* [What you will do]:
Wherever the word "lambda" turns up in a line of the entries, copy that line.

---------- Extracted material ----------

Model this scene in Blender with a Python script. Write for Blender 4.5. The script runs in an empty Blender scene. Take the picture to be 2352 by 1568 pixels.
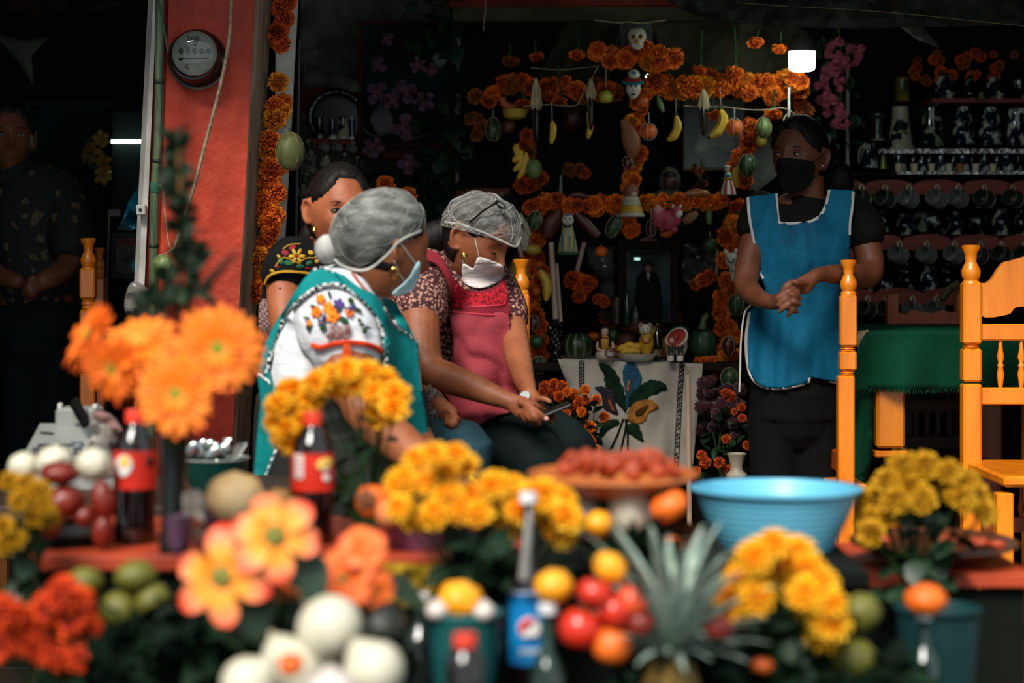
import bpy, bmesh, math, random
import numpy as np
from mathutils import Vector, Matrix, Euler
from mathutils import noise as mnoise
from mathutils.geometry import delaunay_2d_cdt
from mathutils.bvhtree import BVHTree
random.seed(7)
scn = bpy.context.scene
COL = scn.collection
F = 4573.333; HX = 1176.0; HY = 620.0; CZ = 1.09     # focal length in px, horizon row, eye height
CAM = Vector((0, 0, CZ))
def P(x, y, Y): return Vector(((x-HX)*Y/F, Y, CZ-(y-HY)*Y/F))
def S(px, Y): return px*Y/F

# ---------------------------------------------------------------- camera, sky, sun, exposure
cd = bpy.data.cameras.new('camera'); cam = bpy.data.objects.new('camera', cd); COL.objects.link(cam)
cam.location = CAM; cam.rotation_euler = (math.pi/2, 0, 0)
cd.sensor_width = 36; cd.lens = 70; cd.shift_y = -(784-HY)/2352
cd.clip_start = .05; cd.clip_end = 100
cd.dof.use_dof = True; cd.dof.focus_distance = 5.8; cd.dof.aperture_fstop = 2.3
scn.camera = cam
w = bpy.data.worlds.new('overcast_sky'); scn.world = w; w.use_nodes = True
bg = w.node_tree.nodes['Background']; bg.inputs[0].default_value = (.80, .93, 1.0, 1); bg.inputs[1].default_value = 0.80
sl = bpy.data.lights.new('sun', 'SUN'); sun = bpy.data.objects.new('sun', sl); COL.objects.link(sun)
sl.energy = 5.3; sl.angle = math.radians(26); sl.color = (1.0, .95, .88)
sun.rotation_euler = Vector((-.40, -1.0, 1.08)).to_track_quat('Z', 'Y').to_euler()
sun.location = (-3, -3, 5)
scn.view_settings.view_transform = 'Standard'; scn.view_settings.look = 'None'
scn.view_settings.gamma = 1; scn.view_settings.use_curve_mapping = False
scn.view_settings.exposure = 0.0

# ---------------------------------------------------------------- materials
def lin(h):
    if isinstance(h, str):
        h = h.lstrip('#'); c = [int(h[i:i+2], 16)/255 for i in (0, 2, 4)]
        return tuple((x/12.92 if x <= .04045 else ((x+.055)/1.055)**2.4) for x in c)
    return tuple(h)
MATS = {}
def M(name, c1, c2=None, rough=.6, scale=12, bump=0, bscale=None, metal=0, spec=.5, emit=0, trans=0, alpha=1, kind='noise', coat=0, sheen=0, stretch=None, detail=4, lo=.35, hi=.65, c3=None, sss=0):
    if name in MATS: return MATS[name]
    m = bpy.data.materials.new(name); m.use_nodes = True; MATS[name] = m
    nt = m.node_tree; N = nt.nodes; L = nt.links; b = N['Principled BSDF']
    b.inputs['Roughness'].default_value = rough; b.inputs['Metallic'].default_value = metal
    b.inputs['Specular IOR Level'].default_value = min(spec, .15) if rough >= .65 else spec
    b.inputs['Coat Weight'].default_value = coat; b.inputs['Sheen Weight'].default_value = sheen
    b.inputs['Transmission Weight'].default_value = trans; b.inputs['Alpha'].default_value = alpha
    if sss:
        b.inputs['Subsurface Weight'].default_value = sss; b.inputs['Subsurface Scale'].default_value = .01
    a = lin(c1); c2_ = lin(c2) if c2 else tuple(x*.72 for x in a)
    tc = N.new('ShaderNodeTexCoord'); mp = N.new('ShaderNodeMapping'); L.new(tc.outputs['Object'], mp.inputs[0])
    if stretch: mp.inputs['Scale'].default_value = stretch
    if kind == 'flat' and not bump:
        b.inputs['Base Color'].default_value = (*a, 1)
    else:
        if kind == 'voronoi':
            t = N.new('ShaderNodeTexVoronoi'); t.inputs['Scale'].default_value = scale; out = t.outputs['Distance']
        elif kind == 'wave':
            t = N.new('ShaderNodeTexWave'); t.inputs['Scale'].default_value = scale; t.inputs['Distortion'].default_value = 3; t.inputs['Detail'].default_value = 3; out = t.outputs['Fac']
        elif kind == 'checker':
            t = N.new('ShaderNodeTexChecker'); t.inputs['Scale'].default_value = scale; out = t.outputs['Fac']
        else:
            t = N.new('ShaderNodeTexNoise'); t.inputs['Scale'].default_value = scale; t.inputs['Detail'].default_value = detail; out = t.outputs['Fac']
        L.new(mp.outputs[0], t.inputs['Vector'])
        r = N.new('ShaderNodeValToRGB'); L.new(out, r.inputs[0])
        r.color_ramp.elements[0].position = lo; r.color_ramp.elements[0].color = (*c2_, 1)
        r.color_ramp.elements[1].position = hi; r.color_ramp.elements[1].color = (*a, 1)
        if c3:
            e = r.color_ramp.elements.new((lo+hi)/2); e.color = (*lin(c3), 1)
        if kind == 'flat': b.inputs['Base Color'].default_value = (*a, 1)
        else: L.new(r.outputs[0], b.inputs['Base Color'])
    if bump:
        t2 = N.new('ShaderNodeTexNoise'); t2.inputs['Scale'].default_value = bscale or scale*3; t2.inputs['Detail'].default_value = 3
        L.new(mp.outputs[0], t2.inputs['Vector'])
        bp = N.new('ShaderNodeBump'); bp.inputs['Strength'].default_value = bump; bp.inputs['Distance'].default_value = .01
        L.new(t2.outputs['Fac'], bp.inputs['Height']); L.new(bp.outputs[0], b.inputs['Normal'])
    if emit:
        b.inputs['Emission Color'].default_value = (*a, 1); b.inputs['Emission Strength'].default_value = emit
    return m
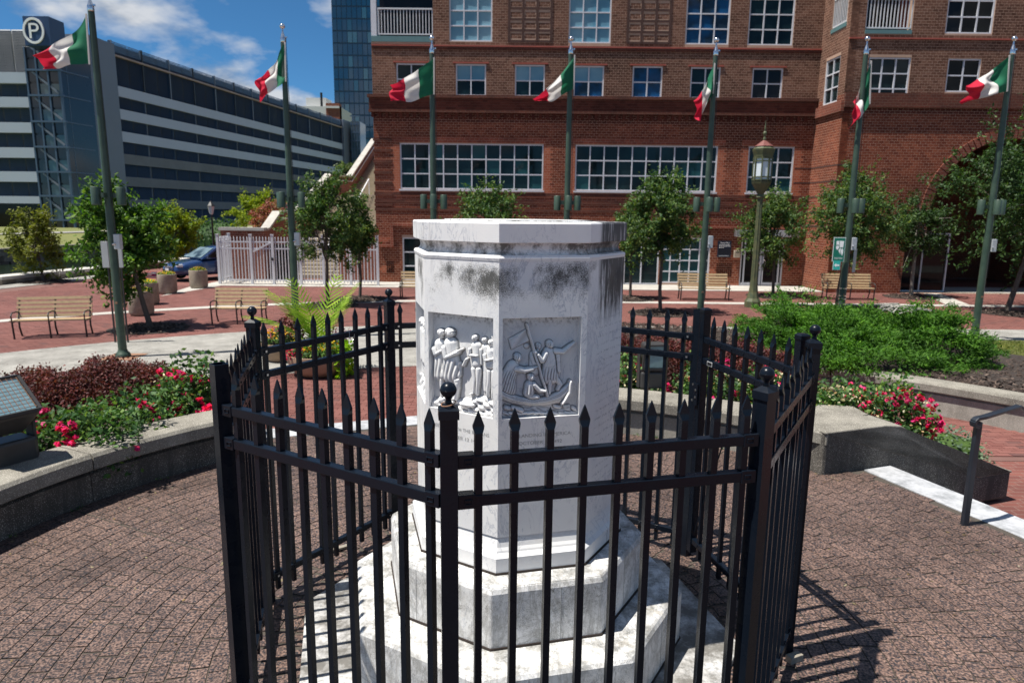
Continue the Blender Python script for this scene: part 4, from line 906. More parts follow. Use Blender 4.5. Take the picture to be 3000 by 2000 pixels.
# cornice with dentils
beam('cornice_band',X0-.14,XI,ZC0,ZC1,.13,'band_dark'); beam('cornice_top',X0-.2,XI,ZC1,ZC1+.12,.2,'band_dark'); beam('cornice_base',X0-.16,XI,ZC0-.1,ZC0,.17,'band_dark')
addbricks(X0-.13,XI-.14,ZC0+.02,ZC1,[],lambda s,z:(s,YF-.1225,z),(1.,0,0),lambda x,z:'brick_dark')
dm=MB(); dm.box(-.06,.06,-.1,.0,-.1,.1); DM=dm.mesh('dentil'); DM.materials.append(MATS['brick_dark'])
x=X0
while x<XI-.2: o=put(DM,'dentil',(x,YF-.01,ZC0-.2),0,bld); x+=.29
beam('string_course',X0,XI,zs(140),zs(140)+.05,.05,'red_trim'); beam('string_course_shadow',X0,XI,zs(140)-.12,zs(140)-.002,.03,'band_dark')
for z in grooves: beam('belt_strip',X0-.03,XI,z,z+.13,.02,'band_dark')  # proud dark strips painted in for shadowed recessed courses
lz=FX(*z5(300,150))[1]; beam('belt_strip',7.6,XI,lz-.05,lz+.04,.1,'band_orange')
for (x0,x1,zb,zt) in bigs: 
    beam('lintel',x0-.3,x1+.3,zt+.02,zt+.26,.02,'band_orange'); beam('sill',x0-.05,x1+.05,zb-.07,zb-.01,.05,'frame_white')
for w in Wins[4:11]: x0,x1,zb,zt=w[0]; beam('lintel_strip',x0-.12,x1+.12,zt+.02,zt+.07,.04,'red_trim')
# stepped corbel on the lower left
for a,b in (((z4(1760,845)),(z4(1880,845))),((z4(1880,650)),(z4(2070,650)))):
    p=FX(*a);q=FX(*b); beam('corbel_course',p[0],q[0],p[1]-.06,p[1]+.05,.09,'band_orange')
p=FX(*z4(1880,845)); q=FX(*z4(1880,650)); m=MB(BO); m.box(p[0]-.06,p[0]+.06,YF-.085,YF,p[1]-.05,q[1]+.04); m.build('corbel_course','band_orange',bld)
# side quoins: short grooved blocks at the left pier
for k in range(7): z=.35+k*.72*.62+2.3; beam('quoin_band',X0-.035,X0+.75,z,z+.12,.03,'band_dark')
# pierced brick vents
def vent(f,x0,x1,y0,y1):
    a,b,zb,zt=rect(f,x0,x1,y0,y1); m=MB(BO); n=int((b-a)/.085); k=int((zt-zb)/.085)
    for i in range(n):
        for j in range(k): m.box(a+(i+.15)*.085,a+(i+.7)*.085,YF-.0145,YF,zb+(j+.15)*.085,zb+(j+.75)*.085)
    m.build('brick_vent','pane_black',bld)
vent(z4,1825,1915,985,1095); vent(z5,590,900,780,1030); vent(z6,1900,2050,1010,1130)
# windows
def window(r,cols,rows,pn,Y=YF,ux=None,org=None,recess=.09,fw=.055,parent=bld,seed=0):
    x0,x1,z0,z1=r; rg=random.Random(int(x0*77)+int(z0*31)+seed)
    if ux is None: P=lambda s,d,z:Vector((s,Y+d,z))
    else: P=lambda s,d,z:Vector((org.x+ux.x*s-ux.y*d*-1*0+(-ux.y)*d,org.y+ux.y*s+ux.x*d,z))
    m=MB(BO)
    def bx(a,b,c,d,y0,y1):
        q=[P(a,y0,c),P(b,y0,c),P(b,y0,d),P(a,y0,d),P(a,y1,c),P(b,y1,c),P(b,y1,d),P(a,y1,d)]; m.add(q,[(0,1,2,3),(4,7,6,5),(0,4,5,1),(1,5,6,2),(2,6,7,3),(3,7,4,0)])
    bx(x0+.004,x0+fw,z0+.004,z1-.004,recess-.06,recess+.05); bx(x1-fw,x1-.004,z0+.004,z1-.004,recess-.06,recess+.05); bx(x0+fw,x1-fw,z0+.004,z0+fw,recess-.06,recess+.05); bx(x0+fw,x1-fw,z1-fw,z1-.004,recess-.06,recess+.05)
    cw=(x1-x0-fw)/cols; rh=(z1-z0-fw)/rows; mw=fw*.5
    for i in range(1,cols): xx=x0+fw/2+cw*i; bx(xx-mw/1.1,xx+mw/1.1,z0+fw,z1-fw,recess-.05,recess+.045)
    for j in range(1,rows): zz=z0+fw/2+rh*j; bx(x0+fw,x1-fw,zz-mw/1.1,zz+mw/1.1,recess-.045,recess+.045)
    w=m.build('window','frame_white',parent)
    if rows==1 and cols==2: w.name='glass_door'
    pv={}
    for i in range(cols):
        for j in range(rows):
            a,b=x0+fw/2+cw*i+mw*.7,x0+fw/2+cw*(i+1)-mw*.7; c,d=z0+fw/2+rh*j+mw*.7,z0+fw/2+rh*(j+1)-mw*.7
            mat=pn
            if pn=='mixA': mat='pane_blind' if j==1 else 'pane_dark'
            if pn=='mixB': mat='pane_blind' if j==1 else 'pane_blue'
            if pn=='mixC': mat='pane_teal' if rg.random()<(.42 if j==0 else .12) else 'pane_dark'
            tl=rg.uniform(-.006,.006); t2=rg.uniform(-.004,.004)
            mm=MB(BO); q=[P(a,recess+tl,c),P(b,recess-tl,c),P(b,recess-tl+t2,d),P(a,recess+tl+t2,d)]
            mm.add(q+[v+(P(0,.02,0)-P(0,0,0)) for v in q],[(0,1,2,3),(4,7,6,5),(0,4,5,1),(1,5,6,2),(2,6,7,3),(3,7,4,0)]); mm.build('pane',mat,w)
    return w
for w in Wins: window(*w)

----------

* [Solution for this problem]:
addbricks(X0-.13,XI-.14,ZC0+.02,ZC1,[],lambda s,z:(s,YF-.1225,z),(1.,0,0),lambda x,z:'brick_dark')
    if ux is None: P=lambda s,d,z:Vector((s,Y+d,z))
    else: P=lambda s,d,z:Vector((org.x+ux.x*s-ux.y*d*-1*0+(-ux.y)*d,org.y+ux.y*s+ux.x*d,z))